The second strategy under mobilization is to work out a modality of ensuring that teachers get imbursed every two weeks to prevent them from running low on cash. It’s discovered that the present salary regime leaves most teachers broke after the first week of collection. The race for survival then begins which is always a major source of distraction involving all manners of illegalities all aimed at sourcing for funds. It may therefore be necessary to spread out payment of salaries as done in other climes so that teachers may continue to have money in their pockets at every point in time and stay focused on their primary assignment.

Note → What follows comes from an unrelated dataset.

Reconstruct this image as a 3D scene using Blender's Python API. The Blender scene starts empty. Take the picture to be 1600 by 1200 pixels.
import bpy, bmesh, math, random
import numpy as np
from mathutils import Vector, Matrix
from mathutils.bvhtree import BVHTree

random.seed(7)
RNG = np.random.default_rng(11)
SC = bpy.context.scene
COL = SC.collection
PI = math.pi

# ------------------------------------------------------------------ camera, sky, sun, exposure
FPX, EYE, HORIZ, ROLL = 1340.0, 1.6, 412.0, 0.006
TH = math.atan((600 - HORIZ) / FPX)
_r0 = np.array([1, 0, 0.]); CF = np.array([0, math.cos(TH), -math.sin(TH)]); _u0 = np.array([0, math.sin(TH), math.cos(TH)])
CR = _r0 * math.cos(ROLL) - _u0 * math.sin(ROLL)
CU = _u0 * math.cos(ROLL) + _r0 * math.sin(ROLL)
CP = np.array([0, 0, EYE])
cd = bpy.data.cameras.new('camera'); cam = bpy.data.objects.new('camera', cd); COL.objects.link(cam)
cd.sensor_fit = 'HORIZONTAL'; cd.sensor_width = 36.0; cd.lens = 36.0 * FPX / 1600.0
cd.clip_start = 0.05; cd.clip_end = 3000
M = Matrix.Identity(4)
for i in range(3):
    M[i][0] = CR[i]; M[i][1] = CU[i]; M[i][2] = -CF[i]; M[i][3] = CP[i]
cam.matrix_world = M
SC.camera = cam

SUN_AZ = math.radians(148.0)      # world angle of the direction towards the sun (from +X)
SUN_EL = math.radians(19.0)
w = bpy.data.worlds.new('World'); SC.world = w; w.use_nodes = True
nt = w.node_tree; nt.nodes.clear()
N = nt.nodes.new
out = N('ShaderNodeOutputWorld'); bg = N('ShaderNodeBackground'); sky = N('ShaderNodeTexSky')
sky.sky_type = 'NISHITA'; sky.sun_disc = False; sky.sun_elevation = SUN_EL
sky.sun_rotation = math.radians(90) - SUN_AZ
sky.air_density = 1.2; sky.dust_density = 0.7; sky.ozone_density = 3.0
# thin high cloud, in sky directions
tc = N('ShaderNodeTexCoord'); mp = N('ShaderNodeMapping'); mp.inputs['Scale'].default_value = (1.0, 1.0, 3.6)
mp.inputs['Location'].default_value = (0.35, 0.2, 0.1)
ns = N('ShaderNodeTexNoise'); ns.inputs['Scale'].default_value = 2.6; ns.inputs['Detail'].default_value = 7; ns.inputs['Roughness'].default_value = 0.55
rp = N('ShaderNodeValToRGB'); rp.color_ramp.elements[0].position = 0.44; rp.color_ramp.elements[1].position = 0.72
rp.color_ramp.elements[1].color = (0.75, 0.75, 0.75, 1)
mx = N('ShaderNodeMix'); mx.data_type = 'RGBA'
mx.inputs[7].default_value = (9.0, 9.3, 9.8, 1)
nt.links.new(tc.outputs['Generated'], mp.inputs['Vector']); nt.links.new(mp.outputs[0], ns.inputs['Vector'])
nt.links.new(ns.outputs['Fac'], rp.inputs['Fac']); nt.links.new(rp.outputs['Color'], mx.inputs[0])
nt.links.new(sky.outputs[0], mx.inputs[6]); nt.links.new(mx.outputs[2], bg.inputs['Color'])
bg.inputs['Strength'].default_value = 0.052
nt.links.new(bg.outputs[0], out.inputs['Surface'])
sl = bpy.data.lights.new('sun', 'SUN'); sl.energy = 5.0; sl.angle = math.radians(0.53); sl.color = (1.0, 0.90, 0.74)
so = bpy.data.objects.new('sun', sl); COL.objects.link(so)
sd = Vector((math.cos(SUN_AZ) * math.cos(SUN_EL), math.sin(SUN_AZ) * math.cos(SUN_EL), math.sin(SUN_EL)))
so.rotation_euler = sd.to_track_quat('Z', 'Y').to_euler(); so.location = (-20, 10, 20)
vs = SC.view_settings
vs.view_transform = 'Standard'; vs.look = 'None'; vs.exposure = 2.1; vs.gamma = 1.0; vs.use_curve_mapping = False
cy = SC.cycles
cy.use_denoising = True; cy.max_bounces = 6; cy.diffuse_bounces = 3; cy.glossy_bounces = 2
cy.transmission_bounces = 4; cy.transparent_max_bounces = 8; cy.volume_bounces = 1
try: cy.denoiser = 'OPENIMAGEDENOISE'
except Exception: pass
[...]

Having taken good care of the mobilization aspect of the strategies, the next step is for the government to apply severe sanction on erring teachers. To start with, if and when the issue of housing is properly addressed,  lateness should not only be totally outlawed but should also attract a very strict sanction including forfeiture of part of salary or other stringent actions that can send a warning signal to everybody.  Moreover, any teacher found to engage in any form of illegality should also face the full wrath of the law. In a nutshell, true sanity must be restored to Nigeria’s education sector before everyone can truly heave a sigh of relief.
Oyewusi, retired director of education and coordinator of Ethics Watch International wrote in from Lagos.